Negeri ini kalau boleh dikatakan sudah hancur berkeping-keping, karena ulah para politisi yang ingin berkuasa menjadi pemimpin  negeri ini.  Rakyat yang lapar karena memang miskin, makin dibuat miris karena para politisi yang jungkir jempalik  mencari pembenaran-pembenaran.  Yang salah dikatakan benar, yang benar dikatakan salah. Fakta sudah diputarbaalikkan, sehingga logika (penalaran) tidak jalan.
Para politisi sudah membodohi bangsanya sendiri  melalui cara-cara yang halal dan haram.  Dua paduan kata ini, seolah menjadi hukum di negeri ini. Dan pemahaman halal dan haram pun  terbatas pada pemahaman yang sempit sesuai harapan mereka. Rakyat yang masih bodoh dan terpinggirkan, dengan pemahaman yang sepotong-potong, seolah kata halal dan haram itu menjadi norma hukum yang paling tinggi.
Kasihan bangsaku yang telah merdeka sekian lama, tetapi masih tetap saja menderita.  Ini terutama  karena salah mengelola negeri  ini yang  bersandar pada hukum-hukum negara lain, bukan  berpijak pada  kekuatan budaya sendiri.
Pancasila yang menjadi  falsafah negeri ini sedikit-demi- sedikit diputarbalikkan dan akhirnya dikhianati oleh kelompok masyarakat yang tidak suka dengan Pancasila. Kasihan itu para bapa bangsa yang sudah berjerih payah untuk memerdekan bangsa sendiri dengan kekuatan budaya sendiri.  Pengkianatan  Pancasila  membuat negeri ini carut marut hingga detik  ini. Pada hal Pancasila dapat mempersatukan bangsa dalam segala cara dan bahkan Pancila mampu memakmurkan negeri ini dengan kekuatan budaya bangsa sendiri.

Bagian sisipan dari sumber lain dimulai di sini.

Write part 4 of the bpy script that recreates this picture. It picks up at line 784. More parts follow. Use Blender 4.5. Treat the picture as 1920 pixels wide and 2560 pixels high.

Bangsa-bangsa di dunia kagum akan Indonesia karena beragamnya budaya nusantara. Tapi kini ragam budaya nusantara itu makin lama makin  tidak hadir lagi, karena memang ada  political will yang ingin menggerusi  budaya nusantara untuk digantikan dengan budaya lain.
Kapankah 'ribut terus' ini berakhir? Jangan tanya saya, tanyakan kepada rumput yang bergoyang.
Oleh karena itu, mari kita kembali kepada budaya bangsa yang sejati, karena itulah pangkal pijak bangsa ini.
Salam damai.
Jus Soekidjo.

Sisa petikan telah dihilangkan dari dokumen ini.